合成ゴム製品の未知硫黄化合物及び窒素化合物の定性分析

合成ゴム製品の臭気原因物質と推定されるS化合物、N化合物について、GC/Q-TOFMS・PFPD(パルスド炎光光度検出器)及びGC/Q-TOFMS・FTD(フレームサーミオニック検出器)を用いた分析を行いました。PFPDはS化合物に、FTDはN化合物に対して高い選択性を持つ検出器です。検出された化合物について、GC/TOFMS (EI法)のライブラリ検索を用いて定性分析を行い、未知化合物についてはGC/Q-TOFMS (CI法、MS/MS)を用いた構造解析を行いました。

実施内容

市販の合成ゴム製品を用い、GC/Q-TOFMS・PFPD、GC/Q-TOFMS・FTDにより分析し、その結果を図1に示します。PFPDクロマトグラム(b)と、EIスペクトルを用いたライブラリ検索による定性分析を行った結果、7成分のS化合物が検出されました。

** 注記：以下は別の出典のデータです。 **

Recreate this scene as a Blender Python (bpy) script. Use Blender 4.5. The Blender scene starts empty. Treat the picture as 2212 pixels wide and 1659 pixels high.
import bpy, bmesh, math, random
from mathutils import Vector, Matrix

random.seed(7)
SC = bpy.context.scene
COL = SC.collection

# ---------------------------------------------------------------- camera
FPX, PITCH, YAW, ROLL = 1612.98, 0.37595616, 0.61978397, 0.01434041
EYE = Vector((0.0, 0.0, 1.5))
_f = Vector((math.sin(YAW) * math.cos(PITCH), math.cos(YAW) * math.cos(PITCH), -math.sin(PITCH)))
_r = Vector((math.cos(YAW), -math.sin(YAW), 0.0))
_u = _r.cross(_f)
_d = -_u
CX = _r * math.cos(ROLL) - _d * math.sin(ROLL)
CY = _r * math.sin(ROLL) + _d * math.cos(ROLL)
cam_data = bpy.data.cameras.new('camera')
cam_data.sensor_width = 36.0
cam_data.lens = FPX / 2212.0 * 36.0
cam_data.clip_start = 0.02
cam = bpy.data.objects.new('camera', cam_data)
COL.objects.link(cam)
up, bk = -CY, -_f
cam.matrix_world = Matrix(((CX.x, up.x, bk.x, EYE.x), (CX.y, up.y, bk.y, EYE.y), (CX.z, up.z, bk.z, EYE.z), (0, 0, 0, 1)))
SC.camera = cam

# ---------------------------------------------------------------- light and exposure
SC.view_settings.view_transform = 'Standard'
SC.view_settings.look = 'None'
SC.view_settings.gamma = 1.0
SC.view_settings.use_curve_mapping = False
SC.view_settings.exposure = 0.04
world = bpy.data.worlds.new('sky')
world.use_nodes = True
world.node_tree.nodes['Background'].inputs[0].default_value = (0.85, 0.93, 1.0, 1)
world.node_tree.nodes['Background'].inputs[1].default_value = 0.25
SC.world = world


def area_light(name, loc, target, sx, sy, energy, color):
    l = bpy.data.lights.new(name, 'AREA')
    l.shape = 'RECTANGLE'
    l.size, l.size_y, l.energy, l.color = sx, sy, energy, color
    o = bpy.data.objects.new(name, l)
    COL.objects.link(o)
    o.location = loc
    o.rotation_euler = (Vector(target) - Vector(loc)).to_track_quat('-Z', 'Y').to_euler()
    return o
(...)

検出器をPFPDからFTDに切り替えて測定を行った結果、Nを含むS化合物はFTDでも検出されました(c)。ライブラリ検索で構造を決定できなかったPeak1を別途分取GC装置で濃縮し、GC/TOFMS(CI法)による分子イオンの決定(d)と、GC/Q-TOFMS (MS/MS)による構造解析(e)を行いました。その結果、Peak1は(f)に示す構造であると推定できました。

GC/Q-TOFMS・PFPD、 GC/Q-TOFMS・FTD分析結果 (a) TIC (EI法)、(b) PFPDクロマトグラム、(c) FTDクロマトグラム、(d) Peak1 CIスペクトル、(e) Peak1 MS/MSスペクトル、(f) Peak1 推定構造

図1 GC/Q-TOFMS・PFPD、 GC/Q-TOFMS・FTD分析結果
(a) TIC (EI法)、(b) PFPDクロマトグラム、(c) FTDクロマトグラム、
(d) Peak1 CIスペクトル、(e) Peak1 MS/MSスペクトル、(f) Peak1 推定構造

まとめ

GC/Q-TOFMS・PFPD、GC/Q-TOFMS・FTDを用いることで、微量のS化合物およびN化合物の高感度な定性分析が可能です。未知化合物についてはGC/Q-TOFMS (CI法、MS/MS)を用いて構造解析を行うことができます。